What is needed: Set the lines down again exactly, first line through the line that contains "K_white = mat('white_ink', (238, 238, 238), 0.5)", with no pictures.

Data block:
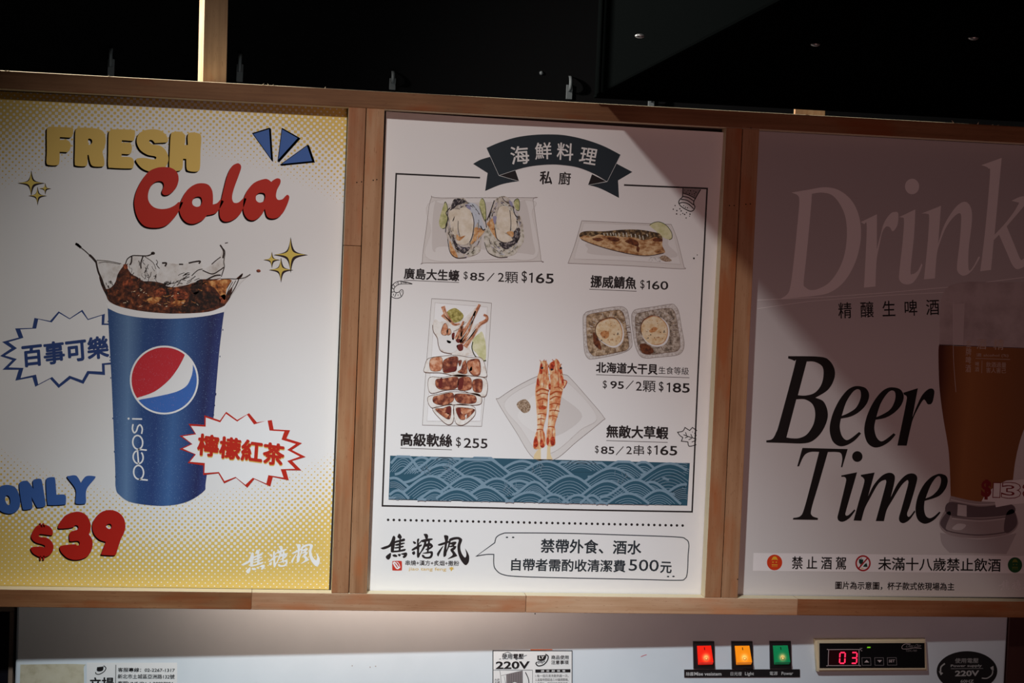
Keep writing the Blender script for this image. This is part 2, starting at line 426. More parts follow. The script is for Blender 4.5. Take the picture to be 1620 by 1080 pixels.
P1, s1 = poster((267, 540), 'yellow dotted cola poster with a blue paper cup, leftmost in the wooden frame',
                [(-18, 143.5), (549.5, 170.5), (520.3, 932.3), (-46, 926)], M_half)
K_dark = mat('maroon_black_ink', (38, 20, 24), 0.5)
K_yel = mat('golden_yellow_ink', (222, 186, 98), 0.5)
K_red = mat('vermilion_ink', (184, 36, 18), 0.5)
K_blue = mat('poster_blue_ink', (60, 98, 166), 0.5)
K_white = mat('white_ink', (238, 238, 238), 0.5)

z = Zm(60, 190, 6)
fresh = [[z('85,105 92,75 115,62 220,66 320,72 336,100 326,152 305,166c 208,160c 206,188c 280,190 312,230 303,280 280,304c 206,300c 204,395 185,426 110,426 82,405 85,300')],
 [z('355,120 370,80 400,70 560,80 625,115 645,190 628,270 614,300 630,380 630,425 610,440 530,438 500,410 482,330c 470,330c 468,420 440,437 365,432 350,405 352,260'), z('480,176 508,182 516,208 500,230 480,232 476,205')],
 [z('672,130 690,95 720,86 900,92 922,120 912,185 895,197c 798,190c 796,214c 870,215 892,250 885,308 862,324c 795,320c 793,347c 880,352 910,385 905,440 880,458 700,452 668,435 668,300')],
 [z('942,165 975,115 1050,88 1150,93 1215,140 1236,195 1218,212c 1110,217c 1088,192 1062,188 1058,206 1088,230 1160,243 1215,290 1240,370 1210,445 1140,490 1050,485 980,450 932,388 942,362c 1010,358 1090,372 1120,366 1116,345 1040,328 975,285 942,225')],
 [z('1262,140 1290,112 1360,112 1398,150 1392,236c 1424,236c 1422,150 1445,118 1520,124 1550,160 1543,300 1538,450 1512,487 1440,484 1412,460 1408,368c 1378,366c 1372,450 1345,480 1270,477 1248,450 1252,300')]]
a = Art(s1)
for L in fresh:
    for k in range(1, 5): a.fill(K_dark, 1, *[shift(q, -k*.65, k*.6) for q in L])
for L in fresh: a.fill(K_yel, 2, *L)
a.build('title_lettering', P1, 'yellow block lettering FRESH with dark edge')
z = Zm(200, 240, 6)
cola = [[z('365,145 430,155 480,195 496,260 472,340 420,395 375,412 345,402 338,375 355,330 350,295 320,278 270,290 225,340 205,410 215,475 260,525 330,543 400,535 455,510 492,478c 540,478c 505,550 450,632 370,702 270,722 170,702 105,622 75,500 90,390 140,280 210,190 290,152')],
 [z('720,298 780,315 815,370 822,440 820,500c 860,487 893,452c 925,470c 890,532 850,580 800,597 765,602c 720,650 640,684 570,670 520,612 502,530 530,440 580,360 650,310'), z('682,425 710,436 718,475 700,512 665,522 632,505 625,470 645,437')],
 [z('1050,110 1080,120 1088,155 1060,240 1020,350 1003,430 1018,480 1060,482 1095,455 1112,436c 1140,445c 1110,530 1070,602 1000,652 930,662 890,622 883,540 900,460 930,330 960,220 1000,140')],
 [z('1310,258 1350,266 1375,284 1392,270 1430,252 1460,262 1460,300 1430,360 1420,420 1438,455 1480,450 1510,420 1530,408 1546,430 1530,490 1490,572 1440,622 1380,634 1335,612 1314,540c 1280,602 1220,647 1160,642 1120,592 1108,520 1120,430 1160,350 1220,290'), z('1275,388 1310,396 1318,430 1300,470 1262,482 1232,460 1230,420 1250,397')]]
a = Art(s1)
for L in cola:
    for k in range(1, 4): a.fill(K_dark, 3, *[shift(q, -k*.65, k*.8) for q in L])
for L in cola: a.fill(K_red, 4, *L)
a.build('title_lettering', P1, 'red script lettering Cola')
z = Zm(0, 140, 2.893); a = Art(s1)
for w_ in ('1158,207c 1232,184c 1241,323c', '1291,185c 1364,226c 1273,327c', '1406,261c 1430,332c 1288,346c'):
    L = z(w_)
    for k in range(5): a.fill(K_dark, 1, grow(L, 1.1, k*.55, k*.42))
    a.fill(K_blue, 2, grow(L, .97))
a.build('burst_wedges', P1, 'three blue wedges radiating at the top right corner')
K_sy = mat('star_yellow_ink', (216, 190, 92), 0.5)
for grp in (((142, 432, 62, 58), (206, 457, 27, 27), (171, 490, 42, 42)), ((1329, 760, 77, 80), (1243, 783, 38, 37), (1285, 829, 55, 56))):
    a = Art(s1)
    for cx, cy, rx, ry in grp:
        c = z.p(cx, cy); rx /= 2.893; ry /= 2.893
        a.fill(K_dark, 1, grow(star4(*c, rx*1.03, ry*1.03, .24), 1.0, .5, .6)).fill(K_sy, 2, star4(c[0] - .2, c[1] - .3, rx*.9, ry*.9, .18))
    a.build('sparkle_stars', P1, 'three small yellow four-pointed stars')

# ---- blue star-burst badge, partly behind the cup
K_navy = mat('navy_ink', (44, 68, 124), 0.5)
z = Zm(0, 480, 7.714)
outer = z.poly('0,640 140,545 25,468 228,415 185,303 395,297 420,175 612,212 715,95 850,180 1005,75 1075,188 1280,125 1272,243 1400,243 1400,742 1277,748 1282,872 1088,858 1018,980 860,918 715,1030 612,918 430,1015 395,900 187,940 228,808 30,808 150,690')
inner = z.poly('62,634 208,545 105,470 286,418 248,315 442,305 467,192 632,230 722,117 850,192 995,100 1072,202 1243,146 1240,262 1390,262 1390,715 1242,730 1247,830 1066,822 1003,935 848,880 722,985 637,895 467,985 440,866 252,908 287,785 105,778 206,676')
a = Art(s1); a.fill(K_navy, 1, outer).fill(K_white, 2, inner); bd = a.build('burst_badge', P1, 'spiky navy outlined badge left of the cup')
a = Art(s1); a.text(K_navy, 3, '百事可樂', z.q(268, 512, 1312, 392, 285, 775), 0.022, shear=0.0); a.build('badge_lettering', bd, 'navy Chinese lettering')

# ---- paper cup
K_cup = mat('cup_blue_print', (40, 72, 140), 0.45); t = NT(K_cup); v = t.coord(); x, _, zz = t.xyz(v)
xl = s1.loc(171, 640).x; xr = s1.loc(350, 640).x
wd = t.m('MULTIPLY_ADD', zz, 0.45, (xr - xl) * 1.0)
ctr = t.m('MULTIPLY_ADD', zz, 0.02, (s1.loc(176, 640).x + s1.loc(338, 640).x) / 2)
f = t.m('MULTIPLY_ADD', t.m('DIVIDE', t.m('SUBTRACT', x, ctr), t.m('MULTIPLY_ADD', zz, 0.10, 0.124)), 1.0, 0.5)
colr = t.ramp(f, [(0.0, (52, 82, 132)), (0.16, (98, 130, 170)), (0.30, (48, 78, 130)), (0.45, (44, 68, 122)), (0.63, (64, 102, 156)), (0.80, (46, 70, 122)), (0.93, (38, 46, 92)), (1.0, (46, 58, 112))])
sp2 = t.noise(v, 900, 2, 0.6)
mx = t.n('ShaderNodeMix', data_type='RGBA'); mx.inputs[7].default_value = lin((120, 150, 190))
t.l(t.m('MULTIPLY', t.m('GREATER_THAN', sp2, 0.66), 0.7), mx.inputs[0]); t.l(colr, mx.inputs[6]); t.l(mx.outputs[2], t.b.inputs['Base Color'])
cupo = PX('170.4,487.3c 190,496 222,502 262,504 300,502.5 330,499 354.6,493c 352,512 347,555 343,600 338,658 332,710 325.5,763 322,777 294,794 255.5,799.8 209,794.5 189.5,783 183,771 182,736 176.4,600 173,540')
a = Art(s1); a.fill(K_cup, 3, cupo)
random.seed(3)
for k in range(14):
    t_ = random.random(); xx = 354 - 27*t_ if k % 2 else 170.5 + 12*t_; a.fill(K_cup, 3, ell(xx + .3, 505 + 250*t_, .8, 1.4, 0, 8))
cup = a.build('paper_cup_picture', P1, 'blue paper cup')
a = Art(s1); a.fill(K_white, 4, PX('167.5,479c 171,487.5c 190,496 222,502 262,504 300,502.5 330,499 355,493c 360,480c 348,487 310,494 270,496 240,494 205,489.5 180,483'))
a.build('cup_rim', cup, 'white rim of the cup')
CXg, CYg, Rg = 259.8, 600.9, 54.4
K_gred = mat('globe_red', (196, 44, 54), 0.5); K_gblue = mat('globe_blue', (62, 108, 186), 0.5)
for M_, dk in ((K_gred, 0.62), (K_gblue, 0.62)):
    t = NT(M_); nn = t.noise(t.coord(), 900, 2, 0.6); base = M_.node_tree.nodes['Principled BSDF'].inputs['Base Color'].default_value[:]
    mx = t.n('ShaderNodeMix', data_type='RGBA'); mx.inputs[6].default_value = base; mx.inputs[7].default_value = lin((190, 150, 170))
    t.l(t.m('MULTIPLY', t.m('GREATER_THAN', nn, 0.68), 0.5), mx.inputs[0]); t.l(mx.outputs[2], t.b.inputs['Base Color'])
def arc(a0, a1, r, n=26): return [(CXg + r*math.cos(R_(a0 + (a1 - a0)*i/n)), CYg + r*math.sin(R_(a0 + (a1 - a0)*i/n))) for i in range(n + 1)]
ang = lambda x, y: math.degrees(math.atan2(y - CYg, x - CXg))
ri = 51.6
a0, a1 = ang(216.7, 629.3), ang(292.2, 560.4)
mid = spline([(292.4, 560.8), (289.6, 567.5), (280.6, 583.7), (266.3, 601.9), (243.9, 619.4), (216.3, 629.3)], [True, 0, 0, 0, 0, True], False)
a = Art(s1); a.fill(K_white, 4, ell(CXg, CYg, Rg, Rg, 0, 56))
a.fill(K_gred, 5, arc(a0 % 360, a1 % 360, ri) + mid[1:-1])
b0, b1 = ang(305.2, 575.3), ang(220, 632)
low = spline([(220, 632), (251.7, 626.2), (278.9, 619.4), (294.4, 610.7), (301, 600), (304.6, 588), (305.2, 575.3)], [True, 0, 0, 0, 0, 0, True], False)
a.fill(K_gblue, 5, arc(b0, b1, ri) + low[1:-1]); a.build('round_emblem', cup, 'red, white and blue round emblem')
z = Zm(170, 600, 5.143); a = Art(s1)
# thin rounded lettering running up the cup, drawn as strokes in reading direction
def vt(L): # local (along text, across) -> photo; text runs upward
    A, B, C = z.p(212, 832), z.p(196, 296), z.p(300, 834)
    return [(A[0] + u*(B[0]-A[0]) + v*(C[0]-A[0]), A[1] + u*(B[1]-A[1]) + v*(C[1]-A[1])) for u, v in L]
def oarc(cx, cy, rx, ry, d0, d1, n=22): return [(cx + rx*math.cos(R_(d0 + (d1-d0)*i/n)), cy + ry*math.sin(R_(d0 + (d1-d0)*i/n))) for i in range(n+1)]
WD = 2.3
for u in (0.10, 0.555):
    a.line(K_white, 4, vt(oarc(u + .045, .5, .105, .46, 0, 360)), WD, True); a.line(K_white, 4, vt([(u - .085, .35), (u - .095, 1.30)] if 0 else [(u - .06, .5), (u - .07, 1.32)]), WD)
a.line(K_white, 4, vt([(.275, .52), (.47, .46)] + oarc(.375, .5, .098, .46, -8, -318)), WD)
a.line(K_white, 4, vt(spline([(.875, .12), (.80, .05), (.745, .2), (.775, .42), (.84, .56), (.865, .78), (.81, .96), (.73, .88)], [0]*8, False)), WD)
a.line(K_white, 4, vt([(.955, .04), (.955, .97)]), WD); a.fill(K_white, 4, ell(*vt([(.957, -.28)])[0], 1.7))
a.build('cup_lettering', cup, 'thin white lettering up the side of the cup')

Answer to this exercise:
Keep writing the Blender script for this image. This is part 2, starting at line 426. More parts follow. The script is for Blender 4.5. Take the picture to be 1620 by 1080 pixels.
P1, s1 = poster((267, 540), 'yellow dotted cola poster with a blue paper cup, leftmost in the wooden frame',
                [(-18, 143.5), (549.5, 170.5), (520.3, 932.3), (-46, 926)], M_half)
K_dark = mat('maroon_black_ink', (38, 20, 24), 0.5)
K_yel = mat('golden_yellow_ink', (222, 186, 98), 0.5)
K_red = mat('vermilion_ink', (184, 36, 18), 0.5)
K_blue = mat('poster_blue_ink', (60, 98, 166), 0.5)
K_white = mat('white_ink', (238, 238, 238), 0.5)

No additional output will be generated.